The Uncanny Magic of Bomb Mail: Cosmopolitan Militarism and the Compulsion to Write on Munitions

Janet McIntosh
Signs and society (Chicago, Ill.)
06/17/2026

Abstract

Anthropology Arts & Humanities Arts & Humanities - Other Topics Communication Humanities, Multidisciplinary Life Sciences & Biomedicine Linguistics Science & Technology Social Sciences
This paper analyzes the practice of writing inscriptions on munitions, termed "bomb mail," with a focus on inscriptions on artillery shells used in the Ukraine-Russia conflict and in Israel's bombardment of Gaza.
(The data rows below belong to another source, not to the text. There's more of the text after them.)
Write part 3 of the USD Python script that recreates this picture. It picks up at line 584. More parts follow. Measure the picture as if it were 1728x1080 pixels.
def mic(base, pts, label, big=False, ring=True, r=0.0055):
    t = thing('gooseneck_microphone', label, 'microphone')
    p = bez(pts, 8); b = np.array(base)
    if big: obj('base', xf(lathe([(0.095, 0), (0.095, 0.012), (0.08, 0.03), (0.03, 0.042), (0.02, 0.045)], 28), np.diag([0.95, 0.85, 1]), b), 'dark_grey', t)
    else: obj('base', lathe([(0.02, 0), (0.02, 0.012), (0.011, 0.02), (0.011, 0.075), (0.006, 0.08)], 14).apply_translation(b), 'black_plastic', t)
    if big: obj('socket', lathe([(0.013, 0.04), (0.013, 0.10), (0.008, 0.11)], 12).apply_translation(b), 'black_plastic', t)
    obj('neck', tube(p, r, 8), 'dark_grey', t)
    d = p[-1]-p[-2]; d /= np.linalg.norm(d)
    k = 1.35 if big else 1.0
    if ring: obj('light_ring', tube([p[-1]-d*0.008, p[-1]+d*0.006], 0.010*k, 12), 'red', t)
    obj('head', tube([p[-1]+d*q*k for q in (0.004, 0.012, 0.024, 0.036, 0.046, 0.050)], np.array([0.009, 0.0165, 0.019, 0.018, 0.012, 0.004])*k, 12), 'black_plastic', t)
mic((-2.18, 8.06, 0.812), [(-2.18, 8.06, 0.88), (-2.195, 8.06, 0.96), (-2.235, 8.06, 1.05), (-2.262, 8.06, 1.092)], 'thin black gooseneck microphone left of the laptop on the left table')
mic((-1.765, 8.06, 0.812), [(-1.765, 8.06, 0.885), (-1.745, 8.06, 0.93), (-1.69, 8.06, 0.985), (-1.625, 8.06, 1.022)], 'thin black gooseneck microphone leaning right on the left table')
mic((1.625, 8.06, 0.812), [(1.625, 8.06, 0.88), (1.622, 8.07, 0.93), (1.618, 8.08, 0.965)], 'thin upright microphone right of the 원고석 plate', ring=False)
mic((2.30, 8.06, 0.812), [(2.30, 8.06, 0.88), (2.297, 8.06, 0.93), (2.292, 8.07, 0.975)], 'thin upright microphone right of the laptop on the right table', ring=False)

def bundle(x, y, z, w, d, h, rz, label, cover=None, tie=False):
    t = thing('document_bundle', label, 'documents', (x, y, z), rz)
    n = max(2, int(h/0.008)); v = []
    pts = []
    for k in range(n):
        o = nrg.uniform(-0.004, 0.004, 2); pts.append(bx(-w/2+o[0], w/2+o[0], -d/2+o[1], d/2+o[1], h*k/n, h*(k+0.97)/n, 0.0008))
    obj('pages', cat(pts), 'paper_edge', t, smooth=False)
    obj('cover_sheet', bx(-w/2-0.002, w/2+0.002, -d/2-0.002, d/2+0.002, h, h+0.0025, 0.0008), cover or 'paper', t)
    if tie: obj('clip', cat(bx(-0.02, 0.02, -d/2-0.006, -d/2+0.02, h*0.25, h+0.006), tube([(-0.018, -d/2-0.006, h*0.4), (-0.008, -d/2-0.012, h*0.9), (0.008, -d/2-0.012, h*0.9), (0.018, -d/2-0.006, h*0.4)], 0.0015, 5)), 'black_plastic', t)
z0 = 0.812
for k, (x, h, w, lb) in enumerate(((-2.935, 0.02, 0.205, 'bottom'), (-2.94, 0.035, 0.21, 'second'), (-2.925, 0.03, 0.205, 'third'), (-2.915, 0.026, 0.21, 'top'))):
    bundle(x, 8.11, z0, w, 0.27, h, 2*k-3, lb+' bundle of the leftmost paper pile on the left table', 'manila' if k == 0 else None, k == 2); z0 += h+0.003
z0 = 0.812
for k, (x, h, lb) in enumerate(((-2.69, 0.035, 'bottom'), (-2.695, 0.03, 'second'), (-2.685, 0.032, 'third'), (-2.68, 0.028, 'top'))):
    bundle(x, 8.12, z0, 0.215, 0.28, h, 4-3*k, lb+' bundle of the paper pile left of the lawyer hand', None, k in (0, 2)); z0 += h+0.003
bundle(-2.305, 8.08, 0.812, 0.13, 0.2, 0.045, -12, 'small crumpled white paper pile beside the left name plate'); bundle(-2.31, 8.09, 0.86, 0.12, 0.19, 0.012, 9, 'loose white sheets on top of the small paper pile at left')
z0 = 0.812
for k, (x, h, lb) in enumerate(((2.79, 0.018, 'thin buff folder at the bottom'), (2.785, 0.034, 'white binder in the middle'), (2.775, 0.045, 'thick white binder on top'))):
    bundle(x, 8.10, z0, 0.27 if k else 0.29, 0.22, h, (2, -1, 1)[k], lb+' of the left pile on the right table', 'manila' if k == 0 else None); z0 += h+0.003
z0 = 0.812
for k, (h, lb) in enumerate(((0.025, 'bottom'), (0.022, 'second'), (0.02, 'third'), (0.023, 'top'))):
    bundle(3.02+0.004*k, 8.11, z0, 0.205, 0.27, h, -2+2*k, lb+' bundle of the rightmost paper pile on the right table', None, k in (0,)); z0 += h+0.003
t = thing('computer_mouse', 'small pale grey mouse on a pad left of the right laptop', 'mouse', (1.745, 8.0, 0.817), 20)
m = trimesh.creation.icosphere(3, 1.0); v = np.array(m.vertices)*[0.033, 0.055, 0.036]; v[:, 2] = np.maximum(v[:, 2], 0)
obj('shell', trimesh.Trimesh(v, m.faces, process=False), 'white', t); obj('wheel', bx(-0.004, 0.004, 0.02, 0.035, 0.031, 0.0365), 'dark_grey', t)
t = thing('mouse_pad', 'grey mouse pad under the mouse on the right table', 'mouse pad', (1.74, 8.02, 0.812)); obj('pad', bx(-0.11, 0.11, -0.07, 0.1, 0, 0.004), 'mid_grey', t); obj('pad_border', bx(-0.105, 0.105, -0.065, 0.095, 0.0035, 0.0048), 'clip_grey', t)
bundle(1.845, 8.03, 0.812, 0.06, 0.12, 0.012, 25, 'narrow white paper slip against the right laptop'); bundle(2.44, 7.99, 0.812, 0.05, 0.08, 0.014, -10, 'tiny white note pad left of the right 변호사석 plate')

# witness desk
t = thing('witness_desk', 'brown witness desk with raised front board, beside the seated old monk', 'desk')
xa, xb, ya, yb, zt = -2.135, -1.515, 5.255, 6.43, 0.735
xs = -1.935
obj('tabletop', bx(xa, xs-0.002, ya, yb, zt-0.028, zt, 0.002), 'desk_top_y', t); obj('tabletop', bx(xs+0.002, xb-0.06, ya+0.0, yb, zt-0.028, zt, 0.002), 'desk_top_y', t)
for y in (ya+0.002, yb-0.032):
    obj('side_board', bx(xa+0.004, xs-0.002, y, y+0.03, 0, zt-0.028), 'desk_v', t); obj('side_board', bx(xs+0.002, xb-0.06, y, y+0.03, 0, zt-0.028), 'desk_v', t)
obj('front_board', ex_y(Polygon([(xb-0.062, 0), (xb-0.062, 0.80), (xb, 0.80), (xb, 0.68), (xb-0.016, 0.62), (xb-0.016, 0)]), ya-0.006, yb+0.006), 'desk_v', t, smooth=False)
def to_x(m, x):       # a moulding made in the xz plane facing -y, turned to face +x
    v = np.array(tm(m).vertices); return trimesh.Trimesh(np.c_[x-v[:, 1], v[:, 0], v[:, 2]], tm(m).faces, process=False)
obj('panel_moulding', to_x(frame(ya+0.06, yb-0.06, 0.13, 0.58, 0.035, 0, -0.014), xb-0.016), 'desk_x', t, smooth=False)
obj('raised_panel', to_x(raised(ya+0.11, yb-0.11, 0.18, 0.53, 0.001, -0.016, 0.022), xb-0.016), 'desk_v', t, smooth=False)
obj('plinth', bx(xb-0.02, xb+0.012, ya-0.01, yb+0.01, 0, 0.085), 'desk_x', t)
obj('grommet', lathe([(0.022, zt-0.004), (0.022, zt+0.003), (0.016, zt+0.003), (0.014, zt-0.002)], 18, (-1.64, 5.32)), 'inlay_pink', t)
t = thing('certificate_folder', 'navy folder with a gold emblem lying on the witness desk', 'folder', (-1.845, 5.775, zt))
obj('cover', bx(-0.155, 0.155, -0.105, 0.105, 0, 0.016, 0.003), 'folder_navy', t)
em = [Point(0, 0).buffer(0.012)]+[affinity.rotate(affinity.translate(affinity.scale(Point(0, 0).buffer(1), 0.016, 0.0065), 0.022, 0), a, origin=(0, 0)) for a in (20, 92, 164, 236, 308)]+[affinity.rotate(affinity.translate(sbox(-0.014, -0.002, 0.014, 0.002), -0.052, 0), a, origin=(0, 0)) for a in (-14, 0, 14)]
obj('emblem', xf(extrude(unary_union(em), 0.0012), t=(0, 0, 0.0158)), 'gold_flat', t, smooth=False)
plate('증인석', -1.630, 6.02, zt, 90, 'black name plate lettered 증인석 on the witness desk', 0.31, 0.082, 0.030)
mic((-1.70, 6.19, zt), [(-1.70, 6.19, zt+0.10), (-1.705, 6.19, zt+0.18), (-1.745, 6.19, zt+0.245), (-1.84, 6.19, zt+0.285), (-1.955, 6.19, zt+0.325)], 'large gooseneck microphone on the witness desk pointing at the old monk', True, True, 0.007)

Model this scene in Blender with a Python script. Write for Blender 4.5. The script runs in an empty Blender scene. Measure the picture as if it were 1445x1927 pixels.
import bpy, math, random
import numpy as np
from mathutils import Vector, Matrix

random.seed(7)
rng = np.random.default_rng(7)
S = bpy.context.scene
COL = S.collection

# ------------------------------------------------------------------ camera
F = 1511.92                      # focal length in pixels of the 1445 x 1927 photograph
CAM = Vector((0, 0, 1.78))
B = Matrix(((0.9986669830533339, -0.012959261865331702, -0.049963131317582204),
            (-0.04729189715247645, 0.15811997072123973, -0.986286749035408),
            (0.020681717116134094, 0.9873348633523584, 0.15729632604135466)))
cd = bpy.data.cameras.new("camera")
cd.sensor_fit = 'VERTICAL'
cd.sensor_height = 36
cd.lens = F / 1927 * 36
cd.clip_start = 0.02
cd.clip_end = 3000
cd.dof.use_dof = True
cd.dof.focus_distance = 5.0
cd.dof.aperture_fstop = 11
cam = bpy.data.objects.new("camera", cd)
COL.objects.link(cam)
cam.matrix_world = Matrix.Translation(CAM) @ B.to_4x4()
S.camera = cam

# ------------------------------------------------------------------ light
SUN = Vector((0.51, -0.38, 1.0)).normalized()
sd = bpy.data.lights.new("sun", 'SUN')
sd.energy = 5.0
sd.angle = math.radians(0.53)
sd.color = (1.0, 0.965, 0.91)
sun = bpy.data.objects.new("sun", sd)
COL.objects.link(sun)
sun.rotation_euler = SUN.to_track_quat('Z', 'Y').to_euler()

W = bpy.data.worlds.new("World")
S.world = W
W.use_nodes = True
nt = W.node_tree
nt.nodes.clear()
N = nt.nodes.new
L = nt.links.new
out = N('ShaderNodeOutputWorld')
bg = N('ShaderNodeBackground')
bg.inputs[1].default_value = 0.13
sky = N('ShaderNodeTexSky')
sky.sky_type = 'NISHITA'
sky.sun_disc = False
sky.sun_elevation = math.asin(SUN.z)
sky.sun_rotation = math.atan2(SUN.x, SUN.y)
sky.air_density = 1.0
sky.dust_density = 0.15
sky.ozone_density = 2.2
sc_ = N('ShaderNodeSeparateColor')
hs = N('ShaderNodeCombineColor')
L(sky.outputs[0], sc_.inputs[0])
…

To better understand bomb mail's enigmatic appeal, I examine its uncanny and quasi-magical affordances. First, through the medium of writing, bomb mail offers the inscriber a form of distributed personhood that extends into the weapon. Second, in bomb mail, violence becomes a vehicle for augmenting verbal meaning, while the words' meanings are inseparable from the violence itself. This intertwining may contribute to the impression that bomb mail possesses a kind of spell-casting power. Third, bomb mail gives rise to an uncanny enemy other, a target shaped by an uneasy simultaneity of humanizing and dehumanizing stances. Working in tandem, these three qualities make bomb mail compelling and encourage cosmopolitan militarism among civilians, while embodying a form of political communication that shuts dialogue down altogether.